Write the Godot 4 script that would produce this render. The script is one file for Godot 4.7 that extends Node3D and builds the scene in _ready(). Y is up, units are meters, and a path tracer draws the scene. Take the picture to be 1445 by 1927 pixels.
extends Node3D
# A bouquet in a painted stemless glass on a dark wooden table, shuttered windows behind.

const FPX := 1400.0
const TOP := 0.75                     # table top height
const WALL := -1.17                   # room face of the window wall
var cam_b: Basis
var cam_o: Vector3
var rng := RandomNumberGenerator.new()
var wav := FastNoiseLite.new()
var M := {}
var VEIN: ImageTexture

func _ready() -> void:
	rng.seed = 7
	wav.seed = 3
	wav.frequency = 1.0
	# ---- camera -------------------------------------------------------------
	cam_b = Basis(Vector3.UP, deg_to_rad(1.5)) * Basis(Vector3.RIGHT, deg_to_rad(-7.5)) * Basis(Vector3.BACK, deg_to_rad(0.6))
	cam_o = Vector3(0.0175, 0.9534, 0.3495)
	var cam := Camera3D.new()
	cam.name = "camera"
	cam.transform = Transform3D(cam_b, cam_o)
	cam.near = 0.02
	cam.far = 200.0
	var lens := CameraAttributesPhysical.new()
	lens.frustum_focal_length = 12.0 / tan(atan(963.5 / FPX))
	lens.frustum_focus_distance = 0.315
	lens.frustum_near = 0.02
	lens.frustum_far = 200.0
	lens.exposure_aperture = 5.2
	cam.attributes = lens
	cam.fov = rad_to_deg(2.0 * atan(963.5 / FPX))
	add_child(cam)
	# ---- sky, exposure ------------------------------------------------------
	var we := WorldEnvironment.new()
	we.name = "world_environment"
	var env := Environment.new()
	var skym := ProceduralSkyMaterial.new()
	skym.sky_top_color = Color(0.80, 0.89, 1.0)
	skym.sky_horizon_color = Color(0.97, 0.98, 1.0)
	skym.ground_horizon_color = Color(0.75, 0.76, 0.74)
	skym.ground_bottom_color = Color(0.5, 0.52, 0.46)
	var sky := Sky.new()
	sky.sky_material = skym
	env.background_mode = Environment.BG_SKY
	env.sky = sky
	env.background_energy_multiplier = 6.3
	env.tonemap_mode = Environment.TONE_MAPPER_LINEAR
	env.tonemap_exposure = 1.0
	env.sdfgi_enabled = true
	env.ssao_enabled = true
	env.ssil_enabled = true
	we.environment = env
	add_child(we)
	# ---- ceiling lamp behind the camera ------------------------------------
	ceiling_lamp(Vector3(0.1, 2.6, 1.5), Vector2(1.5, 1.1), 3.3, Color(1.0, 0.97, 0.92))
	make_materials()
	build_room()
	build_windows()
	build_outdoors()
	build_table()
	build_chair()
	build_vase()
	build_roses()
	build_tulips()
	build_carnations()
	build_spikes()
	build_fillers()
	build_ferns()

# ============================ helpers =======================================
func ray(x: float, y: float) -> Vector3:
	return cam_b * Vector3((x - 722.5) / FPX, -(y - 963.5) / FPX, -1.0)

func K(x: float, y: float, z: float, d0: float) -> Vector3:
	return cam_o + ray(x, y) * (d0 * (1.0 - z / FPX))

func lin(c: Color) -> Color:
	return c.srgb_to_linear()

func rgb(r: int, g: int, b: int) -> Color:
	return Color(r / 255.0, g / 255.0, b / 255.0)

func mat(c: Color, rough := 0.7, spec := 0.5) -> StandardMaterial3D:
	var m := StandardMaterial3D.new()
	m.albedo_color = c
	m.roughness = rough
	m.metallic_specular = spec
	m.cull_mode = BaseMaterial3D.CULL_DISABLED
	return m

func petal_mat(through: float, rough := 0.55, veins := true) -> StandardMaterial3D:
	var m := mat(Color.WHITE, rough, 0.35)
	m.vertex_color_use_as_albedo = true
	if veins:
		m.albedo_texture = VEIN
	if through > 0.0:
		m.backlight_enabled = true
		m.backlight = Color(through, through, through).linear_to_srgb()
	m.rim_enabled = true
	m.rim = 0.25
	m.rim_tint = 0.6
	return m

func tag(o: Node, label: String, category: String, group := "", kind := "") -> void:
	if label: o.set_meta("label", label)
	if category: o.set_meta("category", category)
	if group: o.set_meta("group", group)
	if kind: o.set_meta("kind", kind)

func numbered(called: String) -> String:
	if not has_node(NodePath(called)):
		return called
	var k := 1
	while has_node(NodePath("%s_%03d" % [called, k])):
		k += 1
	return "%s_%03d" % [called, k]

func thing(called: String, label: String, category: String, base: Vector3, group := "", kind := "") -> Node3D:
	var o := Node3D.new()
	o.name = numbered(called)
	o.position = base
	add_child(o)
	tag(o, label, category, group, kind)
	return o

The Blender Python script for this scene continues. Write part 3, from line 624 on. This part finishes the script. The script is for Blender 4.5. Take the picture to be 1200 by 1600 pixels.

● **What you are asked to do**
Return the entries above exactly, each one complete.

● **Exercise output**
Write the Godot 4 script that would produce this render. The script is one file for Godot 4.7 that extends Node3D and builds the scene in _ready(). Y is up, units are meters, and a path tracer draws the scene. Take the picture to be 1445 by 1927 pixels.
extends Node3D
# A bouquet in a painted stemless glass on a dark wooden table, shuttered windows behind.

const FPX := 1400.0
const TOP := 0.75                     # table top height
const WALL := -1.17                   # room face of the window wall
var cam_b: Basis
var cam_o: Vector3
var rng := RandomNumberGenerator.new()
var wav := FastNoiseLite.new()
var M := {}
var VEIN: ImageTexture

func _ready() -> void:
	rng.seed = 7
	wav.seed = 3
	wav.frequency = 1.0
	# ---- camera -------------------------------------------------------------
	cam_b = Basis(Vector3.UP, deg_to_rad(1.5)) * Basis(Vector3.RIGHT, deg_to_rad(-7.5)) * Basis(Vector3.BACK, deg_to_rad(0.6))
	cam_o = Vector3(0.0175, 0.9534, 0.3495)
	var cam := Camera3D.new()
	cam.name = "camera"
	cam.transform = Transform3D(cam_b, cam_o)
	cam.near = 0.02
	cam.far = 200.0
	var lens := CameraAttributesPhysical.new()
	lens.frustum_focal_length = 12.0 / tan(atan(963.5 / FPX))
	lens.frustum_focus_distance = 0.315
	lens.frustum_near = 0.02
	lens.frustum_far = 200.0
	lens.exposure_aperture = 5.2
	cam.attributes = lens
	cam.fov = rad_to_deg(2.0 * atan(963.5 / FPX))
	add_child(cam)
	# ---- sky, exposure ------------------------------------------------------
	var we := WorldEnvironment.new()
	we.name = "world_environment"
	var env := Environment.new()
	var skym := ProceduralSkyMaterial.new()
	skym.sky_top_color = Color(0.80, 0.89, 1.0)
	skym.sky_horizon_color = Color(0.97, 0.98, 1.0)
	skym.ground_horizon_color = Color(0.75, 0.76, 0.74)
	skym.ground_bottom_color = Color(0.5, 0.52, 0.46)
	var sky := Sky.new()
	sky.sky_material = skym
	env.background_mode = Environment.BG_SKY
	env.sky = sky
	env.background_energy_multiplier = 6.3
	env.tonemap_mode = Environment.TONE_MAPPER_LINEAR
	env.tonemap_exposure = 1.0
	env.sdfgi_enabled = true
	env.ssao_enabled = true
	env.ssil_enabled = true
	we.environment = env
	add_child(we)
	# ---- ceiling lamp behind the camera ------------------------------------
	ceiling_lamp(Vector3(0.1, 2.6, 1.5), Vector2(1.5, 1.1), 3.3, Color(1.0, 0.97, 0.92))
	make_materials()
	build_room()
	build_windows()
	build_outdoors()
	build_table()
	build_chair()
	build_vase()
	build_roses()
	build_tulips()
	build_carnations()
	build_spikes()
	build_fillers()
	build_ferns()

# ============================ helpers =======================================
func ray(x: float, y: float) -> Vector3:
	return cam_b * Vector3((x - 722.5) / FPX, -(y - 963.5) / FPX, -1.0)

func K(x: float, y: float, z: float, d0: float) -> Vector3:
	return cam_o + ray(x, y) * (d0 * (1.0 - z / FPX))

func lin(c: Color) -> Color:
	return c.srgb_to_linear()

func rgb(r: int, g: int, b: int) -> Color:
	return Color(r / 255.0, g / 255.0, b / 255.0)

func mat(c: Color, rough := 0.7, spec := 0.5) -> StandardMaterial3D:
	var m := StandardMaterial3D.new()
	m.albedo_color = c
	m.roughness = rough
	m.metallic_specular = spec
	m.cull_mode = BaseMaterial3D.CULL_DISABLED
	return m

func petal_mat(through: float, rough := 0.55, veins := true) -> StandardMaterial3D:
	var m := mat(Color.WHITE, rough, 0.35)
	m.vertex_color_use_as_albedo = true
	if veins:
		m.albedo_texture = VEIN
	if through > 0.0:
		m.backlight_enabled = true
		m.backlight = Color(through, through, through).linear_to_srgb()
	m.rim_enabled = true
	m.rim = 0.25
	m.rim_tint = 0.6
	return m

func tag(o: Node, label: String, category: String, group := "", kind := "") -> void:
	if label: o.set_meta("label", label)
	if category: o.set_meta("category", category)
	if group: o.set_meta("group", group)
	if kind: o.set_meta("kind", kind)

func numbered(called: String) -> String:
	if not has_node(NodePath(called)):
		return called
	var k := 1
	while has_node(NodePath("%s_%03d" % [called, k])):
		k += 1
	return "%s_%03d" % [called, k]

func thing(called: String, label: String, category: String, base: Vector3, group := "", kind := "") -> Node3D:
	var o := Node3D.new()
	o.name = numbered(called)
	o.position = base
	add_child(o)
	tag(o, label, category, group, kind)
	return o

The Blender Python script for this scene continues. Write part 3, from line 624 on. This part finishes the script. The script is for Blender 4.5. Take the picture to be 1200 by 1600 pixels.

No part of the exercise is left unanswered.